### Work instructions:
Copy, in full, each line of the material that holds the word "wide".

======== Stored data ========

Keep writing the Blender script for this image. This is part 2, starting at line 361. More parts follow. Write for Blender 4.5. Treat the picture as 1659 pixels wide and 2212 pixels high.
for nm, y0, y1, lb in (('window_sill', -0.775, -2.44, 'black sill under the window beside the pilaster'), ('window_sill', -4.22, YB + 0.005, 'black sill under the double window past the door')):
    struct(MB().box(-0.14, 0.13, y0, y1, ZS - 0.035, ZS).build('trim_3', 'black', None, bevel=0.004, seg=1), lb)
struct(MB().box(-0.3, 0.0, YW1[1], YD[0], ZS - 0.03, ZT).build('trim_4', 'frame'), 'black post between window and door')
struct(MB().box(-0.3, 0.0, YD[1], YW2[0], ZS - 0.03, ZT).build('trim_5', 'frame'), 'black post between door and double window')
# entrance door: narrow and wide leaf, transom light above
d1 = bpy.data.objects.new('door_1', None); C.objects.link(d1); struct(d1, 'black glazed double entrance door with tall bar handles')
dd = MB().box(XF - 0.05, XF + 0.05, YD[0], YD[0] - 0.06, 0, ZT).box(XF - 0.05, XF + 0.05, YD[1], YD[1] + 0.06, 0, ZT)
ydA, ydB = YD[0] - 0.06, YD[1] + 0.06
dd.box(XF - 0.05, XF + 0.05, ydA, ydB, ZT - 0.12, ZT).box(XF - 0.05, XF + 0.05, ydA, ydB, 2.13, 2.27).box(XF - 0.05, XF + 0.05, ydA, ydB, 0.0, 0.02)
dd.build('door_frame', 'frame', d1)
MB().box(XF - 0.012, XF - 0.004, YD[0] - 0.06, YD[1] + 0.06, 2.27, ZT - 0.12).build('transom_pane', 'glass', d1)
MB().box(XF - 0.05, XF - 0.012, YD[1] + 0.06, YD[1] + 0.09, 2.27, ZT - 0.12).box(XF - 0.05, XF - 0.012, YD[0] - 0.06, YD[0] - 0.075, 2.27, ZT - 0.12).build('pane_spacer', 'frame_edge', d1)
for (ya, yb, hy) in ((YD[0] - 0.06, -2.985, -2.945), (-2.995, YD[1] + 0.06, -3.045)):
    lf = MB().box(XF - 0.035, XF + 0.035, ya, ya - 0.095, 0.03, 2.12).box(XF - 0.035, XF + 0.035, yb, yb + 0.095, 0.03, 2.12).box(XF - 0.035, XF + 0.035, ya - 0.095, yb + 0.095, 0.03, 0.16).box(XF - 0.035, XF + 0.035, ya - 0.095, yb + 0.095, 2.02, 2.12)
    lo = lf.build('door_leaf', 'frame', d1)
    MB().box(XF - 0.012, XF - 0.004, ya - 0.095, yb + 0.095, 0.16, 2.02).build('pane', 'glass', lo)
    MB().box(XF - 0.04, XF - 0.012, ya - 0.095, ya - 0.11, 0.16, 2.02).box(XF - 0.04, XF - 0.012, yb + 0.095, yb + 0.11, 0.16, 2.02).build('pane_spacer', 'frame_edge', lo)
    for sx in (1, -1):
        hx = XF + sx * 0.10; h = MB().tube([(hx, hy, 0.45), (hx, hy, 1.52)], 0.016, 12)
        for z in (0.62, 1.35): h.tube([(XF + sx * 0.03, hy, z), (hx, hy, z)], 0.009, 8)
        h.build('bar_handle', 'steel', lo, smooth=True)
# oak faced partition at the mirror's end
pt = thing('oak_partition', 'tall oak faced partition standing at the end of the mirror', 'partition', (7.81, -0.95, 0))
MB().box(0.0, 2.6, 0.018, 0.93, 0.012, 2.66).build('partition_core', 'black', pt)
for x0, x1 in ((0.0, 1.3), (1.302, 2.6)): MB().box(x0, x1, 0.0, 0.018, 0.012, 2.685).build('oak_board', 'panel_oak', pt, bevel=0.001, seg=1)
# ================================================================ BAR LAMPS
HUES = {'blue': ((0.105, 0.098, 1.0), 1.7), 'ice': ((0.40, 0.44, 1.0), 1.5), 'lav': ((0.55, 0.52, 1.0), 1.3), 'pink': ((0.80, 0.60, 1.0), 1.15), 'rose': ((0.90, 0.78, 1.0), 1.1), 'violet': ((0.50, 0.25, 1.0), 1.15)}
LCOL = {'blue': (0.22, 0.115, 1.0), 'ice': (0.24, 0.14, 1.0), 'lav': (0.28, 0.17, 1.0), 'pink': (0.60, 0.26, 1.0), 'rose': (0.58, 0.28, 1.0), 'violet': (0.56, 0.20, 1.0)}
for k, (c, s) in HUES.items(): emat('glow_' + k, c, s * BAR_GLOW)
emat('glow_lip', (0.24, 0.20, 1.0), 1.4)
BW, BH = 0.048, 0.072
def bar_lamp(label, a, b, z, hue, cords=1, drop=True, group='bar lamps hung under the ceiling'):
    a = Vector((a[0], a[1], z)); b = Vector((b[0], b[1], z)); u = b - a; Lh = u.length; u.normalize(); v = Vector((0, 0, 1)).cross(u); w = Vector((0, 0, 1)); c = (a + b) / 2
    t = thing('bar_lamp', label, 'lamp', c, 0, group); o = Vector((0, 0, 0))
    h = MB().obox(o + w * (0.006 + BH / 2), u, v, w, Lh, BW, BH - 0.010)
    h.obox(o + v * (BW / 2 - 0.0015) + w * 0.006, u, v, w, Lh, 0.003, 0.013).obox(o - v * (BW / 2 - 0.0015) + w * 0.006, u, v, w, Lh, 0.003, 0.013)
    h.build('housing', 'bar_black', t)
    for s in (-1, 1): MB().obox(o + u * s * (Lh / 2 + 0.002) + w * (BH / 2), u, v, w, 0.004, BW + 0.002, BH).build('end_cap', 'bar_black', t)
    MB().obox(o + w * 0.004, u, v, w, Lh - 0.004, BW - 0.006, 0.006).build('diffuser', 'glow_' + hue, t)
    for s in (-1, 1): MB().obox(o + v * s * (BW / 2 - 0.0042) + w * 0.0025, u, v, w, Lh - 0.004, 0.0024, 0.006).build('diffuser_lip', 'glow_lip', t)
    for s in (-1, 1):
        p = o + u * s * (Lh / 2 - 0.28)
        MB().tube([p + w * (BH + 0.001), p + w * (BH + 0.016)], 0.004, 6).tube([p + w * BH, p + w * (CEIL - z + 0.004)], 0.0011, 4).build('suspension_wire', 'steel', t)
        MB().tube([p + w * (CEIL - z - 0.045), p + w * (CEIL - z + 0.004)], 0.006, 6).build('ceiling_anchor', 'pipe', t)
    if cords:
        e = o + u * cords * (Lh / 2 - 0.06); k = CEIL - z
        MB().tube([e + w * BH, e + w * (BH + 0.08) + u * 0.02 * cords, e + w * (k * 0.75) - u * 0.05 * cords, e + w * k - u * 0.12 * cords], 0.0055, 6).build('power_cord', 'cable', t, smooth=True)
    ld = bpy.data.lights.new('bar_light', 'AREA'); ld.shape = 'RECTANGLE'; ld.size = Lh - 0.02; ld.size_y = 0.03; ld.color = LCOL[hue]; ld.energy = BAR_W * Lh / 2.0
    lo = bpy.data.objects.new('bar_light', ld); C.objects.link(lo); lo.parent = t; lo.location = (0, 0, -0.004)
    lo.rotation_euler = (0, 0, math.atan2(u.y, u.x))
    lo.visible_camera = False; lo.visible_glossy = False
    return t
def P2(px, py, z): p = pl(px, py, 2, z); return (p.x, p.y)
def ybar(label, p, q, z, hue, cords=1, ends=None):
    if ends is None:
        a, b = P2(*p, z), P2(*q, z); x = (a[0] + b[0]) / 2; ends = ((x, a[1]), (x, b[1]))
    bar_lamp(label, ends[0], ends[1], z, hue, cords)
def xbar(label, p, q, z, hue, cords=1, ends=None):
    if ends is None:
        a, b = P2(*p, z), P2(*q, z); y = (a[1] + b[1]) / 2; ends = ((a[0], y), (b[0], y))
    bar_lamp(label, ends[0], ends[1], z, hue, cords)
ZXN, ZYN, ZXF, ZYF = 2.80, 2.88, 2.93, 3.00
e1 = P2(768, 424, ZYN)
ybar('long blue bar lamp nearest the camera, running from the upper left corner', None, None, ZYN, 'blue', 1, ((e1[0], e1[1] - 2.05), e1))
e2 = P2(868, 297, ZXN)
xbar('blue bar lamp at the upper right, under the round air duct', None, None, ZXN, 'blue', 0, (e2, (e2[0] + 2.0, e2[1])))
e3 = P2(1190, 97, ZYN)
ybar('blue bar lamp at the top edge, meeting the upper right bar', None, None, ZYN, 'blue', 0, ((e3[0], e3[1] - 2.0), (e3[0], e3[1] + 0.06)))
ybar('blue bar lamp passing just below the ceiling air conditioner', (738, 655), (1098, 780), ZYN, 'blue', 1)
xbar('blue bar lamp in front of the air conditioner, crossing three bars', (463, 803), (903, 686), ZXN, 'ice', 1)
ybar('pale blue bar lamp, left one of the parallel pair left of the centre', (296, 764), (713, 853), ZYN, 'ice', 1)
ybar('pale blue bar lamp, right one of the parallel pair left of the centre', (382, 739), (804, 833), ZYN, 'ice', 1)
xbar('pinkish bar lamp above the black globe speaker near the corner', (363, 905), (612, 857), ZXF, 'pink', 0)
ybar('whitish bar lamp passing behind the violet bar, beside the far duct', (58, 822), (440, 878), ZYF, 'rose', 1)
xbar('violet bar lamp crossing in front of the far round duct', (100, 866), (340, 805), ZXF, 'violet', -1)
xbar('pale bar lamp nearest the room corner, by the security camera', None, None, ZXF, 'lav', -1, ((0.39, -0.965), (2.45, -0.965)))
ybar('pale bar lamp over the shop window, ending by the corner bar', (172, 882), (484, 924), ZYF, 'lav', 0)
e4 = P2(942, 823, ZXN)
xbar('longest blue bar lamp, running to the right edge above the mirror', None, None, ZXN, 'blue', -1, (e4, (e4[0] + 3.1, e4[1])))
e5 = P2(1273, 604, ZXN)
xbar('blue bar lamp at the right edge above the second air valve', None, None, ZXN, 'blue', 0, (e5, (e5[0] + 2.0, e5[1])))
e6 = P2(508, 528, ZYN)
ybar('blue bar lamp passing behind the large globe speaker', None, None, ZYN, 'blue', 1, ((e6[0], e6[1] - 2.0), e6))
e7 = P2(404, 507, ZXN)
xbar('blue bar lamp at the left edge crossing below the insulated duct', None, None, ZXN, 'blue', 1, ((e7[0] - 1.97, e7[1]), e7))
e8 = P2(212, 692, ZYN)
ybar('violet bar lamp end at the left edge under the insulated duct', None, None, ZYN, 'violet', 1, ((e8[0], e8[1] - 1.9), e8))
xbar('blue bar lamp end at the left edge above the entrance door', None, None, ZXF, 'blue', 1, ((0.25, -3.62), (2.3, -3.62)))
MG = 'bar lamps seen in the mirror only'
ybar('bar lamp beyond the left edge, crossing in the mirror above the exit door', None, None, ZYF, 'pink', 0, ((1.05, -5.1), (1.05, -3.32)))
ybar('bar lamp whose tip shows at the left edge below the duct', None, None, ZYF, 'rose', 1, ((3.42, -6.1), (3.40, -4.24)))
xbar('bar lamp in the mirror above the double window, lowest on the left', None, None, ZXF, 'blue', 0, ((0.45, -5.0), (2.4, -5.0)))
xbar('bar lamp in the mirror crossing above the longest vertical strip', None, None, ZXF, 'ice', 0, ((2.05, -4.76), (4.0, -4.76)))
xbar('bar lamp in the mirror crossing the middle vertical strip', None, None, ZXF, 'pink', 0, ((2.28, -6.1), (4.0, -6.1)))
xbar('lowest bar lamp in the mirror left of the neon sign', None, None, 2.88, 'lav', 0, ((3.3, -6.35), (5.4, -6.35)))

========

### Correct answer:
Keep writing the Blender script for this image. This is part 2, starting at line 361. More parts follow. Write for Blender 4.5. Treat the picture as 1659 pixels wide and 2212 pixels high.
# entrance door: narrow and wide leaf, transom light above